Terakhir kali Marseille menang atas PSG terjadi pada 27 November 2011 sekira enam bulan setelah serah terima kepemilikan Le Parisien ke tangan QSI.
Edisi ke-97 Le Classique akan digelar pada Senin (28/10) dini hari WIB yang menjadi bagian dari rangkaian jadwal Liga Prancis 2019/20 pekan ke-11.
Laga itu boleh jadi akan menggugurkan keunggulan Marseille dalam rekam jejak Le Classique di kancah Liga Prancis berupa 31 kemenangan, sebab jika pertandingan menjadi milik PSG maka rekor keduanya imbang 31 sama.
Harga mahal prestasi PSG
Dalam kisah-kisah kebijaksanaan peribahasa uang tak bisa membeli segalanya kerap bermunculan, namun hal itu tidak berlaku di sepak bola. Real Madrid dan Barcelona di Spanyol, Chelsea dan Manchester City di Inggris, serta tentunya PSG di Prancis adalah buktinya.
Sejak QSI membeli PSG, mereka berhasil menjuarai enam dari delapan musim Liga Prancis yang sudah rampung dijalani dan cuma gagal jadi juara pada 2011/12 dan 2016/17.
Kesuksesan itu juga menular berupa empat trofi Piala Prancis dan lima trofi Piala Liga Prancis di bawah kepemilikan QSI. Tambahan 15 gelar tersebut praktis membuat PSG menggeser posisi Marseille sebagai klub tersukses di Prancis.
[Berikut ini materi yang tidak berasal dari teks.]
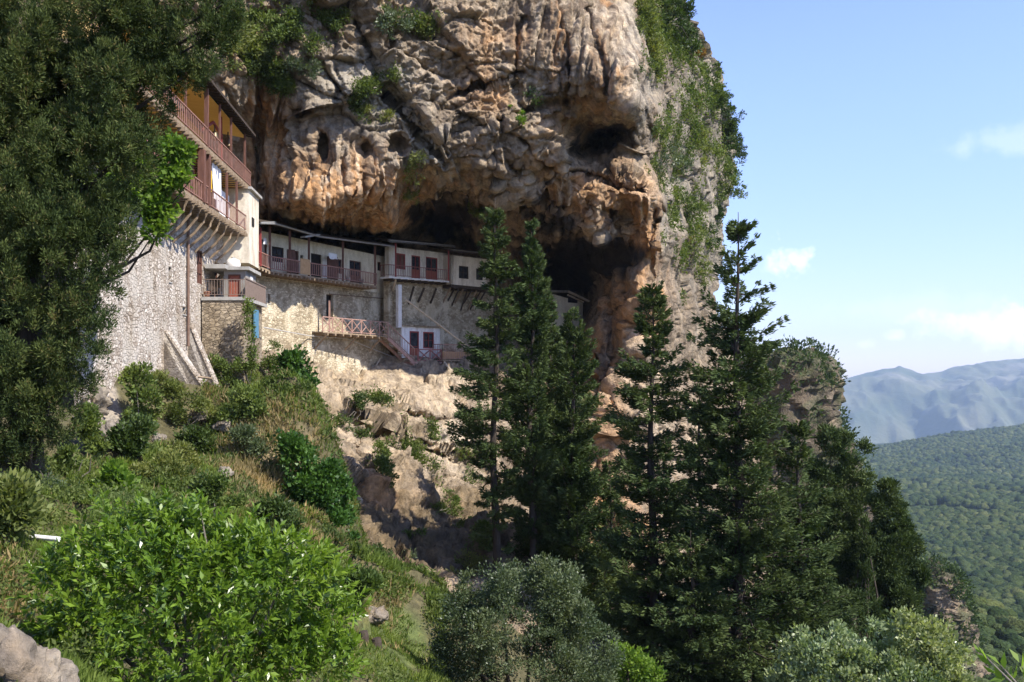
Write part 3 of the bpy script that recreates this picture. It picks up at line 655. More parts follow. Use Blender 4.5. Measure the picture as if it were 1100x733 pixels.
rock_body('rock_outcrop', [(608,1002,1016),(614,990,1026),(625,984,1030),(650,980,1035),(680,976,1042),(760,960,1065)], 250, 12, M['crag'], 6, 'grey rock outcrop', seed=5, dark=.9); OUTCROP = rock_body.last

# ------------------------------------------------------------------ the summer air of the valley
def build_haze():
    m = bpy.data.materials.new('summer haze'); m.use_nodes = True; nt = m.node_tree; nt.nodes.clear()
    out = nt.nodes.new('ShaderNodeOutputMaterial'); v = nt.nodes.new('ShaderNodeVolumePrincipled')
    v.inputs['Color'].default_value = (.60, .77, 1.0, 1); v.inputs['Density'].default_value = HAZE_D; v.inputs['Anisotropy'].default_value = .1
    nt.links.new(v.outputs[0], out.inputs['Volume'])
    w = MB(); w.slab([(-9200, -3200, -1000), (12200, -3200, -1000), (12200, 13200, -1000), (-9200, 13200, -1000)], (0, 0, 1500))
    return tag(w.build('haze', m), kind='stuff')
HAZE_D = 6e-5
haze = build_haze()
# ================================================================== THE MONASTERY
class Plane:
    """a vertical wall plane through two places of the photograph at known distances; s runs along it, z is height, out faces the camera"""
    def __init__(s, pa, Ya, pb, Yb):
        a = at(pa, HZ, Ya); b = at(pb, HZ, Yb); s.a = a; d = b - a; s.len = np.linalg.norm(d); s.d = d / s.len
        n = np.array([s.d[1], -s.d[0], 0]); s.n = n if n @ (a + b) < 0 else -n
    def shifted(s, out):
        q = Plane.__new__(Plane); q.a = s.a + s.n * out; q.d = s.d; q.n = s.n; q.len = s.len; return q
    def s_of(s, px):
        k = (px - CX) / F; return (k * s.a[1] - s.a[0]) / (s.d[0] - k * s.d[1])
    def Y(s, px): return (s.a + s.d * s.s_of(px))[1]
    def z_of(s, px, py): return (HZ - py) / F * s.Y(px)
    def pt(s, t, z, out=0.0): return s.a + s.d * t + s.n * out + np.array([0, 0, z])
    def px(s, px, py, out=0.0): return s.pt(s.s_of(px), s.z_of(px, py), out)
    def rect(s, px0, py0, px1, py1):
        """window rectangle read off the photograph -> s0, s1, z0, z1"""
        m = (px0 + px1) / 2; return s.s_of(px0), s.s_of(px1), s.z_of(m, py1), s.z_of(m, py0)
    def box(s, mb, s0, s1, z0, z1, o0, o1):
        mb.slab([s.pt(s0, z0, o0), s.pt(s1, z0, o0), s.pt(s1, z1, o0), s.pt(s0, z1, o0)], s.n * (o1 - o0))

def wall_mesh(mb, pl, s0, s1, zt, zb, holes=(), thick=.45):
    """a wall with real openings; zt and zb are (height at s0, height at s1)"""
    ss = sorted({s0, s1} | {min(max(h[i], s0), s1) for h in holes for i in (0, 1)})
    zz = sorted({h[i] for h in holes for i in (2, 3)})
    zz = [min(zb) - 1] + zz + [max(zt) + 1]
    top = lambda s: zt[0] + (zt[1] - zt[0]) * (s - s0) / (s1 - s0)
    bot = lambda s: zb[0] + (zb[1] - zb[0]) * (s - s0) / (s1 - s0)
    for a, b in zip(ss, ss[1:]):
        if b - a < 1e-4: continue
        for c, d in zip(zz, zz[1:]):
            m = ((a + b) / 2, (c + d) / 2)
            if any(h[0] < m[0] < h[1] and h[2] < m[1] < h[3] for h in holes): continue
            q = [(a, max(c, bot(a))), (b, max(c, bot(b))), (b, min(d, top(b))), (a, min(d, top(a)))]
            if q[3][1] - q[0][1] < 1e-3 and q[2][1] - q[1][1] < 1e-3: continue
            q[3] = (a, max(q[3][1], q[0][1])); q[2] = (b, max(q[2][1], q[1][1]))
            mb.slab([pl.pt(s, z) for s, z in q], -pl.n * thick)
def opening(pl, r, parent, kind='window', frame='wood_brown', pane='glass', depth=.18, fw=.09, bars=(1, 1), leaf=None, label=None):
    """frame set back in its opening, with its pane or door leaf as a sub-part"""
    s0, s1, z0, z1 = r; f = MB(); o0, o1 = -depth, -depth + .07
    if frame:
        pl.box(f, s0, s0 + fw, z0, z1, o0, o1); pl.box(f, s1 - fw, s1, z0, z1, o0, o1)
        pl.box(f, s0 + fw, s1 - fw, z1 - fw, z1, o0, o1); pl.box(f, s0 + fw, s1 - fw, z0, z0 + fw * .8, o0, o1)
        for i in range(1, bars[0]): x = s0 + (s1 - s0) * i / bars[0]; pl.box(f, x - .03, x + .03, z0 + fw, z1 - fw, o0 + .01, o1 - .01)
        for i in range(1, bars[1]): z = z0 + (z1 - z0) * i / bars[1]; pl.box(f, s0 + fw, s1 - fw, z - .025, z + .025, o0 + .014, o1 - .014)
    else:
        pl.box(f, s0, s1, z0 - .06, z0, -depth, .05)
    o = f.build(kind, M[frame or 'concrete'], parent)
    if label: o['label'] = label
    g = MB(); pl.box(g, s0 + .01, s1 - .01, z0 + .01, z1 - .01, -depth - .05, -depth - .015); g.build('pane' if kind == 'window' else 'door_leaf', M[pane], o)  # with 'dark' this is a black sheet painted for the unlit room
    if leaf:
        zz = z0 + (z1 - z0) * leaf[1]; g = MB(); pl.box(g, s0 + fw + .005, s1 - fw - .005, z0 + fw, zz, o0 + .005, o1 - .02); g.build('lower_panel', M[leaf[0]], o)
    return o
def railing(path, h, parent, mat, post=.07, bal=.035, gap=.22, posts_every=None, cross=False, name='railing', bars=True):
    """path: floor-level points; top rail, bottom rail and balusters as one part"""
    mb = MB(); up = np.array([0, 0, 1.])
    for a, b in zip(path, path[1:]):
        a, b = np.asarray(a, float), np.asarray(b, float); L = np.linalg.norm(b - a)
        mb.bar(a + up * h, b + up * h, post * 1.1, post * .8); mb.bar(a + up * .12, b + up * .12, post * .8, post * .6)
        n = max(1, int(L / gap))
        for i in range(n + 1):
            p = a + (b - a) * i / n
            if cross:
                mb.bar(p, p + up * h, post, post)
                if i < n:
                    q = a + (b - a) * (i + 1) / n; mb.bar(p + up * .14, q + up * (h - .03), bal); mb.bar(p + up * (h - .03), q + up * .14, bal)
            elif bars: mb.bar(p + up * .12, p + up * h, bal, bal)
    return mb.build(name, M[mat], parent)
UP = np.array([0, 0, 1.])

# ------------------------------------------------------------------ tower house with two galleries (far left of the monastery)
A = 43.2 * 281.8; TB = 466.4
def tY(px): return A / (TB - px)
FP = Plane(150, tY(150), 270, tY(270))            # front of the galleries
WP = FP.shifted(-1.5)                             # the wall behind them
t = thing('tower_house', 'tall stone house at the left end with two stacked wooden galleries and yellow ceilings', 'house', WP.pt(WP.s_of(200), WP.z_of(200, 420)))
sA, sB = WP.s_of(96), FP.s_of(266)
def fz(px, py): return FP.z_of(px, py)
z_up0, z_up1 = fz(184.6, 122), fz(273, 205)       # upper gallery floor
z_lo0, z_lo1 = fz(195.5, 202), fz(265, 249)       # lower gallery floor
z_up = (z_up0 + z_up1) / 2; z_lo = (z_lo0 + z_lo1) / 2
def fl(s, a): # floor height following the photograph along the wall
    p0, p1 = (FP.s_of(184.6), FP.s_of(273)) if a else (FP.s_of(195.5), FP.s_of(265))
    q0, q1 = (z_up0, z_up1) if a else (z_lo0, z_lo1); return q0 + (q1 - q0) * (s - p0) / (p1 - p0)
zbot = WP.z_of(180, 430)
holes = [WP.rect(211.5, 269, 217.5, 305), WP.rect(230.5, 282, 236.5, 309), WP.rect(181, 287, 184.5, 303), WP.rect(185.5, 236, 190, 251), WP.rect(196, 330, 200, 338)]
w = MB(); wall_mesh(w, WP, sA, sB, (fl(sA, 0) - .1, fl(sB, 0) - .1), (zbot - 4, zbot - .5), holes, .6)
w.build('wall', M['masonry'], t)
for i, h in enumerate(holes):
    if i == 0: opening(WP, h, t, 'window', 'wood_brown', 'wood_brown', .1, .08, (2, 3), label='tall brown shuttered window')
    elif i == 1: opening(WP, h, t, 'door', 'wood_brown', 'dark', .25)
    else: opening(WP, h, t, 'window', None, 'dark', .35)
# plastered wall of the two gallery storeys, with dark and coloured panels
BP = FP.shifted(-2.6)
w = MB(); wall_mesh(w, BP, sA, sB, (fl(sA, 1) + 3.4, fl(sB, 1) + 3.0), (fl(sA, 0), fl(sB, 0)), (), .4); w.build('gallery_wall', M['plaster_ochre'], t)
w = MB(); a, b = FP.s_of(196), FP.s_of(224); FP.box(w, a, b, fl(b, 0) + .03, fl(a, 1) - .3, -2.2, -.75); w.build('timber_booth', M['wood_red' if 0 else 'wood_brown'], t)
w = MB(); BP.box(w, FP.s_of(238), FP.s_of(243), fl(FP.s_of(240), 0) + .1, fl(FP.s_of(240), 0) + 2.2, .002, .08); w.build('door', M['wood_brown'], t)
w = MB(); BP.box(w, FP.s_of(249), FP.s_of(254), fl(FP.s_of(251), 0) + .8, fl(FP.s_of(251), 0) + 2.1, .002, .07); w.build('window', M['wood_dark'], t)
w = MB(); BP.box(w, FP.s_of(243), FP.s_of(247), fl(FP.s_of(245), 1) + .1, fl(FP.s_of(245), 1) + 2.1, .002, .07); w.build('door', M['wood_dark'], t)
for a_, nm in ((1, 'upper_gallery_floor'), (0, 'lower_gallery_floor')):
    w = MB(); e = FP.s_of(270 if a_ else 265); s0 = FP.s_of(100)
    w.slab([FP.pt(s0, fl(s0, a_), 0), FP.pt(e, fl(e, a_), 0), FP.pt(e, fl(e, a_), -2.58), FP.pt(s0, fl(s0, a_), -2.58)], -UP * .16)
    n = 40
    for i in range(n):
        s_ = s0 + (e - s0) * (i + .5) / n; z = fl(s_, a_) - .17
        w.bar(FP.pt(s_, z - .1, .12), FP.pt(s_, z - .1, -1.48 if not a_ else -2.55), .15, .18)
    w.build('gallery_floor', M['wood_raw'], t)
    w = MB(); w.slab([FP.pt(s0, fl(s0, a_) - .29, -.22), FP.pt(e, fl(e, a_) - .29, -.22), FP.pt(e, fl(e, a_) - .29, -1.4), FP.pt(s0, fl(s0, a_) - .29, -1.4)], UP * .02)
    if a_: w.build('ceiling', M['wood_yellow'], t)
    railing([FP.pt(s0, fl(s0, a_) + .02, -.05), FP.pt(e, fl(e, a_) + .02, -.05)], 1.0, t, 'rail_brown', .07, .03, .34)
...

PSG memiliki koleksi 30 trofi domestik dan Eropa liga gelar lebih banyak dibandingkan 25 trofi milik Marseille sepanjang masa.
Tentu saja 15 trofi itu tak diperoleh cuma-cuma oleh PSG, QSI harus membayar mahal. Sedikitnya 1,28 miliar euro telah digelontorkan oleh QSI untuk membeli prestasi PSG sejak 2011.
Jika dibandingkan, 303,75 juta euro telah dibelanjakan oleh Marseille dalam periode yang sama. Sungguh sulit membayangkan Marseille bisa menyamai raihan PSG dalam sembilan tahun terakhir dengan seperempat dari modal rivalnya itu.
Disparitas terdekat uang belanja kedua tim terjadi pada musim 2014/15 saat PSG menghabiskan 49,5 juta euro sedangkan Marseille 20,5 juta euro. Musim itu PSG keluar sebagai juara dan Marseille hanya menempati peringkat keempat.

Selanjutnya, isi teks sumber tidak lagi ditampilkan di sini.